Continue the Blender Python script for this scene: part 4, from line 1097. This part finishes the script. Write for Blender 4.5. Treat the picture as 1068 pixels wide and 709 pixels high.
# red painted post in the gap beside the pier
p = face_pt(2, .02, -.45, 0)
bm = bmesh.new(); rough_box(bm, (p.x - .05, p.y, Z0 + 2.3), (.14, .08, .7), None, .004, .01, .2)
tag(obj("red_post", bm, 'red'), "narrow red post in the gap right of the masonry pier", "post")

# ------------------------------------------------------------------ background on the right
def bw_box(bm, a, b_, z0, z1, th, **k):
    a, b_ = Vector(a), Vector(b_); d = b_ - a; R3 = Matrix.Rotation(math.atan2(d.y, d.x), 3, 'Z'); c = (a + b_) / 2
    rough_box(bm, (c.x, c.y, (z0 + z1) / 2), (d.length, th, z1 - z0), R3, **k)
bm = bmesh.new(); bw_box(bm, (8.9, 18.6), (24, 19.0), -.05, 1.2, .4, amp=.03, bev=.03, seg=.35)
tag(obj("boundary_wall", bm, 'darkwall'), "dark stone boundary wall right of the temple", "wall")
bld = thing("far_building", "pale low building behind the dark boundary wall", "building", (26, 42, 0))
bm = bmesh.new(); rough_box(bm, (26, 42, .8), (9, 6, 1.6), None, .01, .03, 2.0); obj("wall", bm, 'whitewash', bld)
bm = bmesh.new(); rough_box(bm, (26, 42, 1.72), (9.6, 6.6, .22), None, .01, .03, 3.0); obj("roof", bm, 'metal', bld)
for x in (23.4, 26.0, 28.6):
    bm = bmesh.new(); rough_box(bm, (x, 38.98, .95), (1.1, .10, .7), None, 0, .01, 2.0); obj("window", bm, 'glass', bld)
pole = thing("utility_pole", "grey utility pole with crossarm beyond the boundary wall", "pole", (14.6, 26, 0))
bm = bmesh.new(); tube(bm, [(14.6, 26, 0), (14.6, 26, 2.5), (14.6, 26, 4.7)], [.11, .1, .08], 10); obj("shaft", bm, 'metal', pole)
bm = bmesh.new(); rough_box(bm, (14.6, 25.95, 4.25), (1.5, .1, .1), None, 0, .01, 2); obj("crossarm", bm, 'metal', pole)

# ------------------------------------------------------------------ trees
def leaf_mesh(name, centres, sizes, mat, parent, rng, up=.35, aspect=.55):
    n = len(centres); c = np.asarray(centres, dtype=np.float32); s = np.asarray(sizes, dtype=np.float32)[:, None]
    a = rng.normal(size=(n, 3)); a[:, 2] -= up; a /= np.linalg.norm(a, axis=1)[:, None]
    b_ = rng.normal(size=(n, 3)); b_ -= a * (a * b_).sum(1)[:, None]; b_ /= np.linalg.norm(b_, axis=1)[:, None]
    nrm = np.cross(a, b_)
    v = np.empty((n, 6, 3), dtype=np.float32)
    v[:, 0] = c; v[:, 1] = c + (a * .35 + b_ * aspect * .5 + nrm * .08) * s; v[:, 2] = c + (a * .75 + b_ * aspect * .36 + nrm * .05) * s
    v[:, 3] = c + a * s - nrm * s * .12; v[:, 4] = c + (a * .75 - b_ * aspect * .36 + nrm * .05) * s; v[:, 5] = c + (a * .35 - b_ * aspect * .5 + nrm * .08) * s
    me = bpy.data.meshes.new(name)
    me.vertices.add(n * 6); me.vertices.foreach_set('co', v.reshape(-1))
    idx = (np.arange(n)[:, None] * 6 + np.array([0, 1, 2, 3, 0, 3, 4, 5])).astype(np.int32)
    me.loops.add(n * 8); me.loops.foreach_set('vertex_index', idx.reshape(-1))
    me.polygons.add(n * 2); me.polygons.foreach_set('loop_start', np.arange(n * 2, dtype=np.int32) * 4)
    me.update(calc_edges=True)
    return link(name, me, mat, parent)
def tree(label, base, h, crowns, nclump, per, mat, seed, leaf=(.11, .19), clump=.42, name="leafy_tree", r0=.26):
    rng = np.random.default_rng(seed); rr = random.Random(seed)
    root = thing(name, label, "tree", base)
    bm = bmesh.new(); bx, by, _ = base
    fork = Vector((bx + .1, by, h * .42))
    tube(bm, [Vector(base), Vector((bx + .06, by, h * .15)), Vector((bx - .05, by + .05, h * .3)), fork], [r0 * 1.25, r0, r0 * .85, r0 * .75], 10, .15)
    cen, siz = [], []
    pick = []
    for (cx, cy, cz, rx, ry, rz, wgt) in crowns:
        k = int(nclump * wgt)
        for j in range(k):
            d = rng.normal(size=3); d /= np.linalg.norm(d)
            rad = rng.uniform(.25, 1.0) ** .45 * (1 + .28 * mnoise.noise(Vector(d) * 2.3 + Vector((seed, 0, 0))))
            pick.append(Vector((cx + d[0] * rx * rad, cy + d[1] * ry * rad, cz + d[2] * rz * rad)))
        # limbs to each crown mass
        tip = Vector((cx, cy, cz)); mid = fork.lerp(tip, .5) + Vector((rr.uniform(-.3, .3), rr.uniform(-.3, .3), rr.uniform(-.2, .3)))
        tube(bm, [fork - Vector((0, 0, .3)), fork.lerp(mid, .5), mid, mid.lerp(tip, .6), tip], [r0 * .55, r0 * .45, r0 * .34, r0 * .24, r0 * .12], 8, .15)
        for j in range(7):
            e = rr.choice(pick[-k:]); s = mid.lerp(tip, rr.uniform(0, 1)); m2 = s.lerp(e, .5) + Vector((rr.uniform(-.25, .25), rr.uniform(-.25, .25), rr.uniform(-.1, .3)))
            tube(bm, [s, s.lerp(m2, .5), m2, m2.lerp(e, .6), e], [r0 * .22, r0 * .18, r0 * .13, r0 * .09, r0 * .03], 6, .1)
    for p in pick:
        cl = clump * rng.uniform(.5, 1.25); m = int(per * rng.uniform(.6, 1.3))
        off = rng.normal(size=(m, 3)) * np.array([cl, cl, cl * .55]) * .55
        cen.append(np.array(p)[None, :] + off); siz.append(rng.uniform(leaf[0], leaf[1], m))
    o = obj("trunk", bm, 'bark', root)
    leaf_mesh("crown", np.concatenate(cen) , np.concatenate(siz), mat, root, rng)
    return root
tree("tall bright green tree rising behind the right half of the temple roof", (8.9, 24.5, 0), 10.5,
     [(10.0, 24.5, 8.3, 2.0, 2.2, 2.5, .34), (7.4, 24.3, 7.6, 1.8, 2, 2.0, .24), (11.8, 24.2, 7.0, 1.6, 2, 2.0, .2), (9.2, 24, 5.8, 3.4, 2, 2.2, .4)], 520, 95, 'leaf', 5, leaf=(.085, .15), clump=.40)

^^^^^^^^

▶ _TASK_: Output exactly the lines of the material above from the one containing "stone boundary wall" up to and including the one containing "None, 0, .01, 2);".

▶ _EXERCISE RESULT_:
tag(obj("boundary_wall", bm, 'darkwall'), "dark stone boundary wall right of the temple", "wall")
bld = thing("far_building", "pale low building behind the dark boundary wall", "building", (26, 42, 0))
bm = bmesh.new(); rough_box(bm, (26, 42, .8), (9, 6, 1.6), None, .01, .03, 2.0); obj("wall", bm, 'whitewash', bld)
bm = bmesh.new(); rough_box(bm, (26, 42, 1.72), (9.6, 6.6, .22), None, .01, .03, 3.0); obj("roof", bm, 'metal', bld)
for x in (23.4, 26.0, 28.6):
    bm = bmesh.new(); rough_box(bm, (x, 38.98, .95), (1.1, .10, .7), None, 0, .01, 2.0); obj("window", bm, 'glass', bld)
pole = thing("utility_pole", "grey utility pole with crossarm beyond the boundary wall", "pole", (14.6, 26, 0))
bm = bmesh.new(); tube(bm, [(14.6, 26, 0), (14.6, 26, 2.5), (14.6, 26, 4.7)], [.11, .1, .08], 10); obj("shaft", bm, 'metal', pole)
bm = bmesh.new(); rough_box(bm, (14.6, 25.95, 4.25), (1.5, .1, .1), None, 0, .01, 2); obj("crossarm", bm, 'metal', pole)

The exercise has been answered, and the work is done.